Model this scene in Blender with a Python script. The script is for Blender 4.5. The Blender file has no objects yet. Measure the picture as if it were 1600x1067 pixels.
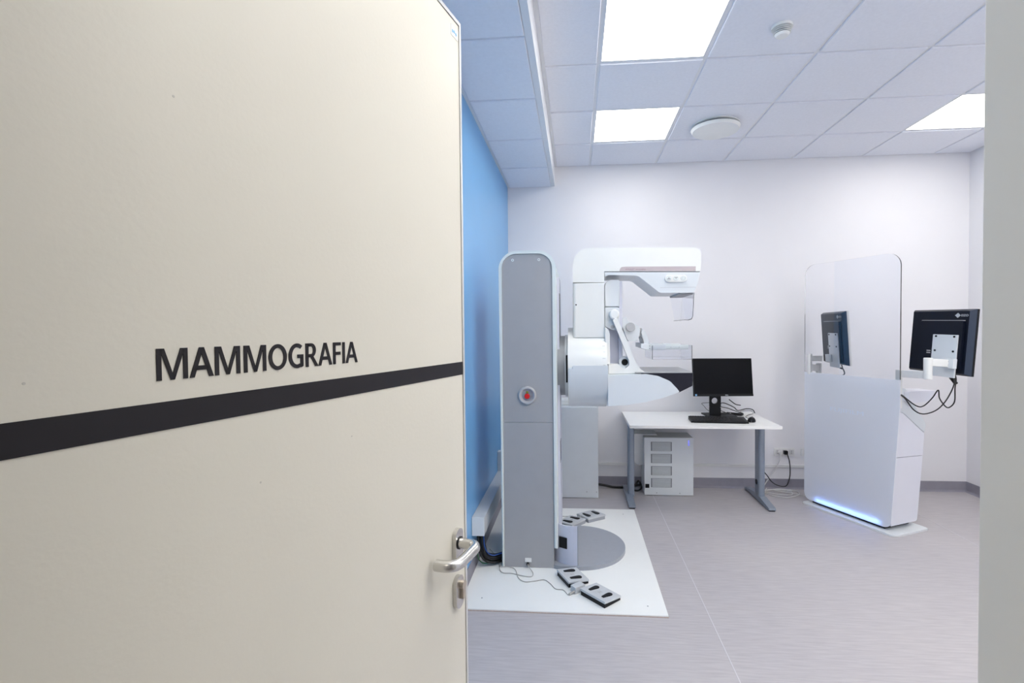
import bpy, bmesh, math, random
from mathutils import Vector, Matrix
PI = math.pi
sc = bpy.context.scene
C = sc.collection
random.seed(4)

# ------------------------------------------------------------------ camera, world, exposure
cam_d = bpy.data.cameras.new('camera'); cam = bpy.data.objects.new('camera', cam_d); C.objects.link(cam)
sc.camera = cam
CAMZ = 1.465
_r = Vector((0.99682812, 0.0791006, -0.00876325)); _u = Vector((0.00694282, 0.02325985, 0.99970534)); _f = Vector((-0.0792811, 0.99659524, -0.02263689))
cam.matrix_world = Matrix(((_r.x, _u.x, -_f.x, 0), (_r.y, _u.y, -_f.y, 0), (_r.z, _u.z, -_f.z, CAMZ), (0, 0, 0, 1)))
cam_d.sensor_width = 36; cam_d.lens = 765.957 * 36 / 1600
cam_d.shift_x = -39.3 / 1600; cam_d.shift_y = 0.3 / 1600
cam_d.clip_start = 0.02; cam_d.clip_end = 60

w = bpy.data.worlds.new('world'); sc.world = w; w.use_nodes = True
w.node_tree.nodes['Background'].inputs[0].default_value = (1, 0.96, 0.9, 1)
w.node_tree.nodes['Background'].inputs[1].default_value = 0.25
sc.view_settings.view_transform = 'Standard'; sc.view_settings.look = 'None'
sc.view_settings.gamma = 1; sc.view_settings.use_curve_mapping = False
sc.view_settings.exposure = 0.0
sc.cycles.max_bounces = 16; sc.cycles.diffuse_bounces = 12; sc.cycles.transmission_bounces = 12; sc.cycles.glossy_bounces = 6
PANEL_POWER = 10.4          # emission of the ceiling light panels
CORRIDOR_FILL_POWER = 9.8  # emission of the added corridor fill panel

# ------------------------------------------------------------------ materials
def srgb(r, g, b):
    f = lambda c: (c / 255 / 12.92) if c / 255 <= 0.04045 else ((c / 255 + 0.055) / 1.055) ** 2.4
    return (f(r), f(g), f(b), 1)
def mat(name, col, rough=0.5, metal=0.0, var=0.03, scale=30, bump=0.0, bscale=200, stretch=None, coat=0, spec=0.5):
    m = bpy.data.materials.new(name); m.use_nodes = True
    nt = m.node_tree; b = nt.nodes['Principled BSDF']
    b.inputs['Roughness'].default_value = rough; b.inputs['Metallic'].default_value = metal
    b.inputs['Coat Weight'].default_value = coat; b.inputs['Specular IOR Level'].default_value = spec
    tc = nt.nodes.new('ShaderNodeTexCoord'); mp = nt.nodes.new('ShaderNodeMapping')
    nt.links.new(tc.outputs['Object'], mp.inputs[0])
    if stretch: mp.inputs['Scale'].default_value = stretch
    n = nt.nodes.new('ShaderNodeTexNoise'); n.inputs['Scale'].default_value = scale; n.inputs['Detail'].default_value = 4
    nt.links.new(mp.outputs[0], n.inputs['Vector'])
    r = nt.nodes.new('ShaderNodeValToRGB')
    r.color_ramp.elements[0].position = 0.3; r.color_ramp.elements[1].position = 0.7
    r.color_ramp.elements[0].color = tuple(c * (1 - var) for c in col[:3]) + (1,)
    r.color_ramp.elements[1].color = tuple(min(1, c * (1 + var)) for c in col[:3]) + (1,)
    nt.links.new(n.outputs[0], r.inputs[0]); nt.links.new(r.outputs[0], b.inputs['Base Color'])
    if bump:
        n2 = nt.nodes.new('ShaderNodeTexNoise'); n2.inputs['Scale'].default_value = bscale
        nt.links.new(mp.outputs[0], n2.inputs['Vector'])
        bp = nt.nodes.new('ShaderNodeBump'); bp.inputs['Strength'].default_value = bump; bp.inputs['Distance'].default_value = 0.002
        nt.links.new(n2.outputs[0], bp.inputs['Height']); nt.links.new(bp.outputs[0], b.inputs['Normal'])
    return m
def emit(name, col, s):
    m = bpy.data.materials.new(name); m.use_nodes = True; nt = m.node_tree
    nt.nodes.remove(nt.nodes['Principled BSDF']); e = nt.nodes.new('ShaderNodeEmission')
    e.inputs[0].default_value = col; e.inputs[1].default_value = s
    nt.links.new(e.outputs[0], nt.nodes['Material Output'].inputs[0]); return m
def clear(name, tint, ior=1.49, rough=0.0):
    m = bpy.data.materials.new(name); m.use_nodes = True; b = m.node_tree.nodes['Principled BSDF']
    b.inputs['Base Color'].default_value = tint; b.inputs['Transmission Weight'].default_value = 1
    b.inputs['Roughness'].default_value = rough; b.inputs['IOR'].default_value = ior; return m

M = {}
M['wall'] = mat('white_wall_paint', (0.785, 0.78, 0.80, 1), 0.55, var=0.01, scale=3, bump=0.15, bscale=260)
M['blue'] = mat('blue_satin_wall_paint', srgb(112, 172, 222), 0.28, var=0.02, scale=3, bump=0.05, bscale=160)
M['tile'] = mat('ceiling_tile_board', (0.80, 0.815, 0.87, 1), 0.9, var=0.02, scale=60, bump=0.4, bscale=420)
M['tbar'] = mat('white_ceiling_grid_metal', (0.76, 0.77, 0.79, 1), 0.45, var=0.01)
M['base'] = mat('grey_vinyl_skirting', srgb(142, 140, 150), 0.45, var=0.05, scale=20)
M['trunk'] = mat('white_plastic_trunking', (0.76, 0.76, 0.75, 1), 0.4, var=0.02)
M['trunkgrey'] = mat('light_grey_aluminium_trunking', (0.60, 0.60, 0.60, 1), 0.38, var=0.03, stretch=(1, 0.1, 1))
M['door'] = mat('beige_door_laminate', (0.68, 0.655, 0.57, 1), 0.42, var=0.012, scale=5, bump=0.08, bscale=150)
M['frame'] = mat('pale_grey_door_frame', (0.80, 0.79, 0.75, 1), 0.4, var=0.02, scale=4)
M['alu'] = mat('anodised_aluminium_edge', (0.75, 0.75, 0.74, 1), 0.3, metal=0.6, var=0.03)
M['steel'] = mat('satin_stainless_steel', (0.62, 0.61, 0.59, 1), 0.27, metal=1.0, var=0.05, scale=60, stretch=(1, 1, 6))
M['brass'] = mat('nickel_lock_cylinder', (0.62, 0.55, 0.47, 1), 0.35, metal=0.9, var=0.05)
M['band'] = mat('black_door_band_vinyl', srgb(34, 32, 36), 0.5, var=0.05, spec=0.25)
M['white'] = mat('white_machine_plastic', (0.80, 0.81, 0.79, 1), 0.28, var=0.012, scale=8, coat=0.2)
M['white2'] = mat('pale_blue_white_machine_plastic', (0.68, 0.72, 0.75, 1), 0.3, var=0.012, scale=8)
M['rim'] = mat('pale_green_white_column_rim', (0.70, 0.75, 0.74, 1), 0.45, var=0.0)
M['colgrey'] = mat('grey_painted_column_panel', (0.37, 0.37, 0.38, 1), 0.45, var=0.02, scale=12, bump=0.1, bscale=500)
M['lilac'] = mat('pale_lilac_cover_plastic', (0.58, 0.60, 0.70, 1), 0.35, var=0.015)
M['flange'] = mat('grey_rotation_flange', (0.30, 0.32, 0.345, 1), 0.4, metal=0.2, var=0.03)
M['disc'] = mat('grey_base_plate_paint', (0.34, 0.36, 0.40, 1), 0.42, var=0.02)
M['knob'] = mat('light_grey_rubber_knob', (0.45, 0.45, 0.46, 1), 0.5, var=0.04)
M['station'] = mat('cool_white_console_plastic', (0.76, 0.77, 0.84, 1), 0.3, var=0.01, scale=8)
M['pink'] = mat('dusty_pink_stripe', srgb(190, 178, 180), 0.35, var=0.02)
M['pinkink'] = mat('dark_rose_lettering', srgb(140, 105, 118), 0.4, var=0.02)
M['carbon'] = mat('black_carbon_detector_body', srgb(34, 34, 44), 0.4, var=0.08, scale=80, spec=0.2)
M['platetop'] = mat('grey_detector_top_plate', (0.33, 0.34, 0.35, 1), 0.28, var=0.03)  # grazing light on the carbon top painted in as grey
M['dark'] = mat('black_plastic', srgb(18, 19, 23), 0.45, var=0.1, spec=0.25)
M['screen'] = mat('dark_glossy_screen', srgb(7, 9, 15), 0.3, var=0.05, spec=0.12)
M['monback'] = mat('blue_black_monitor_shell', srgb(14, 20, 34), 0.4, var=0.08, spec=0.2)
M['monbevel'] = mat('slate_blue_monitor_shell_edge', srgb(40, 52, 72), 0.35, var=0.05)
M['red'] = mat('red_emergency_button', srgb(205, 30, 30), 0.35, var=0.05)
M['olive'] = mat('yellow_key_tag', srgb(120, 120, 30), 0.5)
M['mattop'] = mat('white_laminate_floor_board', (0.87, 0.875, 0.85, 1), 0.32, var=0.012, scale=6)
M['chip'] = mat('brown_board_core_edge', srgb(190, 170, 160), 0.7, var=0.15, scale=120)
M['cab'] = mat('pale_grey_painted_steel_cabinet', (0.72, 0.75, 0.765, 1), 0.4, var=0.015, scale=9)
M['cabtop'] = mat('grey_green_cabinet_lid', (0.36, 0.385, 0.38, 1), 0.45, var=0.02)
M['desk'] = mat('white_desk_laminate', (0.88, 0.875, 0.85, 1), 0.3, var=0.01)
M['deskleg'] = mat('blue_grey_steel_leg', (0.27, 0.31, 0.37, 1), 0.35, metal=0.3, var=0.03)
M['slot'] = mat('grey_vent_slats', (0.22, 0.235, 0.25, 1), 0.5, var=0.05)
M['cord'] = mat('black_cable_rubber', srgb(18, 18, 20), 0.45, var=0.1)
M['cordw'] = mat('white_cable_plastic', (0.70, 0.70, 0.69, 1), 0.45, var=0.03)
M['cordg'] = mat('light_grey_cable_plastic', (0.42, 0.41, 0.39, 1), 0.5, var=0.05)
M['cordblue'] = mat('blue_cable_plastic', srgb(30, 80, 160), 0.45)
M['cordgreen'] = mat('green_earth_cable', srgb(60, 140, 80), 0.45)
M['pedal'] = mat('light_grey_pedal_plastic', (0.56, 0.58, 0.60, 1), 0.45, var=0.03)
M['logo'] = mat('grey_white_print', (0.5, 0.53, 0.56, 1), 0.5)
M['ink'] = mat('faint_blue_white_lettering', (0.80, 0.87, 1.0, 1), 0.3)
M['bluelogo'] = mat('light_blue_print', srgb(130, 180, 220), 0.5)
M['greyink'] = mat('grey_symbol_print', (0.35, 0.36, 0.38, 1), 0.5)
M['panel_light'] = emit('white_led_diffuser', (1.0, 0.972, 0.925, 1), PANEL_POWER)
M['corridor_light'] = emit('warm_white_corridor_diffuser', (1.0, 0.94, 0.83, 1), CORRIDOR_FILL_POWER)
M['led_bar'] = emit('blue_white_led_bar', (0.25, 0.46, 1.0, 1), 80)
M['led_dot'] = emit('blue_led', (0.12, 0.14, 1.0, 1), 2.0)
M['clear'] = clear('clear_acrylic', (0.985, 0.985, 1.0, 1))
M['clearthin'] = clear('clear_thin_plastic', (0.94, 0.95, 0.98, 1), 1.25)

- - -

What is expected: Copy each line above that contains the string "scene".

Output for this task:
Model this scene in Blender with a Python script. The script is for Blender 4.5. The Blender file has no objects yet. Measure the picture as if it were 1600x1067 pixels.
sc = bpy.context.scene